We Were Wrong ... Sort Of


Thursday, 10 April 2003

Thanks to Gareth Parker, there's yet another addition to the blogroll - David Robert Weaver's Trenchant Lemmings. Under the title Is it that hard to admit?, Gareth takes various lefty bloggers to task for not exactly welcoming the end of the war, and goes on to praise David Robert for an "honest assessment of the left's wrongness":

As we all know, Iraqi civilians took to the streets yesterday and gosh darn it was great to see 'em. [...]

This watershed this early in the Baghdad end-game means those of us who believed there would be a bloody and protracted finale to this bullshit war were wrong. Not wrong to fear it; but dead wrong to expect it. I don't know how other pessimists feel about this failure of prediction, but I was simpering with glee as I watched BBC footage of Saddam city residents ripping off Ba'ath Party office supplies and pelting Saddam's visage with shoes. When you fear the worst, it's good to be wrong. Pro-war visitors are now encouraged to view my post of 19 March and hoot with derision. Hoot away, it's music to my ears.

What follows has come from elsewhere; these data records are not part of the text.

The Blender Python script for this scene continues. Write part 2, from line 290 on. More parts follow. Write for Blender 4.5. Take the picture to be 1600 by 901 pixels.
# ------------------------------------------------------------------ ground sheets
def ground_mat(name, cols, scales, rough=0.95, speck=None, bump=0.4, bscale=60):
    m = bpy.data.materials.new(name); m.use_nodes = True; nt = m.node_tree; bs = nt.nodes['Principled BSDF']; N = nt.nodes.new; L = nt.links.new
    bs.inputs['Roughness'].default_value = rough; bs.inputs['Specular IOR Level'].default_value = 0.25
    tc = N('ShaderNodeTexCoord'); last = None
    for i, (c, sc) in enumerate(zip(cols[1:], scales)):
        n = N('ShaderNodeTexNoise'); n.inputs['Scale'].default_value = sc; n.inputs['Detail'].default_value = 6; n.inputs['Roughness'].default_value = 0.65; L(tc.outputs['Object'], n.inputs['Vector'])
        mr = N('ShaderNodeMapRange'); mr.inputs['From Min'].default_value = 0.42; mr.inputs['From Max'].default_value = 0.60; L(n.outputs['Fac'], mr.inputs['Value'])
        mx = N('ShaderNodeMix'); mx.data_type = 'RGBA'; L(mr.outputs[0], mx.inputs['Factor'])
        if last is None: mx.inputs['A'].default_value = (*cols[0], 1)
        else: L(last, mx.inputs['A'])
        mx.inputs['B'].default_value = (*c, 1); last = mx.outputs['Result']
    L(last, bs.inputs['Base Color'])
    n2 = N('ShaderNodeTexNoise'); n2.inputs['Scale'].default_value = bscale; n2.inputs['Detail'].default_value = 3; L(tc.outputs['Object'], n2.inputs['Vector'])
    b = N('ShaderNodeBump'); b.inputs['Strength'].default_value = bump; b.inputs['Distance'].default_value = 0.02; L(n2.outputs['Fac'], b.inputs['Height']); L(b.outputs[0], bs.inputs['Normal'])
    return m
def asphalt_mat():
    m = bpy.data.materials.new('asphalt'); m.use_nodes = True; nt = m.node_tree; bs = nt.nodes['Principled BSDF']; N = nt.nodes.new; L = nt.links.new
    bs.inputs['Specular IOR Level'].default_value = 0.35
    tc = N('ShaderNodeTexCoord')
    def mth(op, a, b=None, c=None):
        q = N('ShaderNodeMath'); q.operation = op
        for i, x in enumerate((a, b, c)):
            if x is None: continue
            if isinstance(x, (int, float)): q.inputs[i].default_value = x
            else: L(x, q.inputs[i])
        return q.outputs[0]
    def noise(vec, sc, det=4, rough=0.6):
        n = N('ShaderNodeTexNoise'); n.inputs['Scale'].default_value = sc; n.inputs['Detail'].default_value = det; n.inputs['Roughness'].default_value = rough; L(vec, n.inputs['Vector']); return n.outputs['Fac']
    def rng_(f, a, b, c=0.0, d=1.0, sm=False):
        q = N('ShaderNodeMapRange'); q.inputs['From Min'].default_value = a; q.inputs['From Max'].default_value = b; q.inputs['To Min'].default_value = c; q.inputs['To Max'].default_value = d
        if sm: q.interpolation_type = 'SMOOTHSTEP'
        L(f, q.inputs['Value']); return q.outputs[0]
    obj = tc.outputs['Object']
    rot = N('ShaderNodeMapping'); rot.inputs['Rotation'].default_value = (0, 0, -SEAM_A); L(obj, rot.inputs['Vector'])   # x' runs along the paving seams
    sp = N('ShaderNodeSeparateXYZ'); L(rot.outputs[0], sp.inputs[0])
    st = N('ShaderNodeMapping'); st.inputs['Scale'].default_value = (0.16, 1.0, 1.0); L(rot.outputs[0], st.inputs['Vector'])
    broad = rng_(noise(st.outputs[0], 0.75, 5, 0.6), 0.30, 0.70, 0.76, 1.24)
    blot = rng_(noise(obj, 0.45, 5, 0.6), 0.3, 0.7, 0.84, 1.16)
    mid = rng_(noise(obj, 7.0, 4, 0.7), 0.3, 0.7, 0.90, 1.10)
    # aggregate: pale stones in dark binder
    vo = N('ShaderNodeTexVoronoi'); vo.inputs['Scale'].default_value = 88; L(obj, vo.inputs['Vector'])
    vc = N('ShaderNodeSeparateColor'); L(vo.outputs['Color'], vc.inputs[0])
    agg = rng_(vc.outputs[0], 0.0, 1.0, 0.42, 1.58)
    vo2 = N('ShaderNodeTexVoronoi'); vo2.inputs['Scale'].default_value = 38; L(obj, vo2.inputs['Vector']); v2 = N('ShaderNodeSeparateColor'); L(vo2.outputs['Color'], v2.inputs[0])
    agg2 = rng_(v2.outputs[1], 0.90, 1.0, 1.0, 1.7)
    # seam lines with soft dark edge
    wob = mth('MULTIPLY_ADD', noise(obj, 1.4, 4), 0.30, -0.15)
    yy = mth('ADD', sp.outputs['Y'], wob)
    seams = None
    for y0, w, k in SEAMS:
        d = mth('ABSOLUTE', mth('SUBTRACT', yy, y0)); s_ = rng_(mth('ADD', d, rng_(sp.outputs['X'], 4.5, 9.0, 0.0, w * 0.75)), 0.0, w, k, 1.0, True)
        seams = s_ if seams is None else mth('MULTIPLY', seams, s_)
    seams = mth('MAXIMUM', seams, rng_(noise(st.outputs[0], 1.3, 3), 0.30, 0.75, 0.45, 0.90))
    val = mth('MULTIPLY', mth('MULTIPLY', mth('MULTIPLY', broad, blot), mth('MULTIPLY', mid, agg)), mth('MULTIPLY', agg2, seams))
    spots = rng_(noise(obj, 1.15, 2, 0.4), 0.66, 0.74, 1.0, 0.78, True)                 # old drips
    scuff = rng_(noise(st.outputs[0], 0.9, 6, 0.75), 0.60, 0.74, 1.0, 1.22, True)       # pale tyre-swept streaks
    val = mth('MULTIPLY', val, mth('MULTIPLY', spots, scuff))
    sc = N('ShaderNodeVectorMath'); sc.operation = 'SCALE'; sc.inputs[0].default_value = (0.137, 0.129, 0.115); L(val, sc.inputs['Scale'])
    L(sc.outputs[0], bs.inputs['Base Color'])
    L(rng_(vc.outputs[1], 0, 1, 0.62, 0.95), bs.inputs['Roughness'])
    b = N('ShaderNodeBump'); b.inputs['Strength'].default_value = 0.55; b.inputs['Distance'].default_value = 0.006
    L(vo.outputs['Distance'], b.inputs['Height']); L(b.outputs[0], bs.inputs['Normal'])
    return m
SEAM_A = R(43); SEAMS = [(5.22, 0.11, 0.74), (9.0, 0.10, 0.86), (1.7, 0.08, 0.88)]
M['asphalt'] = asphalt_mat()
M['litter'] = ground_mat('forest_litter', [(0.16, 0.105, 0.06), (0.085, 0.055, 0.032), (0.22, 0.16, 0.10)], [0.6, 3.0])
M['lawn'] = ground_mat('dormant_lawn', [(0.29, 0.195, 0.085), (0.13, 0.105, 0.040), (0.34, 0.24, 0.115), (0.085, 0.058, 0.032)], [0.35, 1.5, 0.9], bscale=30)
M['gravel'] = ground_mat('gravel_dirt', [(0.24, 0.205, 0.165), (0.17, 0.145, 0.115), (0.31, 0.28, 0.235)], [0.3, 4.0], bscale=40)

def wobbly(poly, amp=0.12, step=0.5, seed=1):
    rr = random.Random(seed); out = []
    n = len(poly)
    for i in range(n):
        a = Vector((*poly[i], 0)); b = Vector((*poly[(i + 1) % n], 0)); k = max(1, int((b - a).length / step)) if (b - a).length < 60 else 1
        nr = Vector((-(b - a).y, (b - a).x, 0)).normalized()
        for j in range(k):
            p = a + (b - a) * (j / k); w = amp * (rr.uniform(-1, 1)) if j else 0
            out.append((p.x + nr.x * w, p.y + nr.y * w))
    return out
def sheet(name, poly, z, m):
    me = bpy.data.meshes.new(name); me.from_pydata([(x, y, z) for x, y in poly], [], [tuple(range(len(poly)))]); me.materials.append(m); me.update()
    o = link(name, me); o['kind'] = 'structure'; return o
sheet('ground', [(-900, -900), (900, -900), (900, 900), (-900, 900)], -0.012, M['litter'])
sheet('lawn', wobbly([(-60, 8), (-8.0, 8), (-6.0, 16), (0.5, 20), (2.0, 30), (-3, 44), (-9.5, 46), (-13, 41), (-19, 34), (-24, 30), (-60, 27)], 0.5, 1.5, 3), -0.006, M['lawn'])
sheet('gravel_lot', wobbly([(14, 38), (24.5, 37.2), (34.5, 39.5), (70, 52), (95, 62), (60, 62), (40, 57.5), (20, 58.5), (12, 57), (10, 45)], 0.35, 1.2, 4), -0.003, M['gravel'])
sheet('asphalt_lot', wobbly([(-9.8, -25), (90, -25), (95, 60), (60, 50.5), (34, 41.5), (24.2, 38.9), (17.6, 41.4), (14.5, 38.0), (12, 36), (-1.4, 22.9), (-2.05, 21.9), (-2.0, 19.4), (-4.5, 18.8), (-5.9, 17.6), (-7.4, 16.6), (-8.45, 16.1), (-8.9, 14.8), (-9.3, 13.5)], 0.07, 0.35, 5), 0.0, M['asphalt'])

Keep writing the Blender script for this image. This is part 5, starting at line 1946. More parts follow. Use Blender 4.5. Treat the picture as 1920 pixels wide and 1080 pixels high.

Fine stuff, and a brave admission but perhaps Gareth should have read on a little:

Those of us peaceniks who never bought the "Weapons of Mass Destruction" casus belli du jour are now better placed than our pro-war colleagues in embracing such optimism. Intelligence experts have been covering themselves by suggesting the possibility of dire surprises to come, but I don't see much chance of same. If Saddam had the WMD option, he's left it very late to use. I think we all know what the reason for that is, and it's not because he's a big fan of The Wrath of Khan. Perhaps he's a chronic hoarder. In any case, I'd rather believe the best, than hedge my bets in hope of the paltry consolation prize of being right when something godawful comes down.

Gareth has a point - the lab reports came in, and it turned out to be not much of a war after all. But if he'd occasionally take the trouble to read his opponents' blogs, instead of cherry-picking them for things he can be outraged and disgusted by, he might have learnt that the anti-war case was never solely about the conduct of the war. For what it's worth, my position is that we done wrong but at least we can thank our lucky stars that it didn't go too badly. More later. Maybe.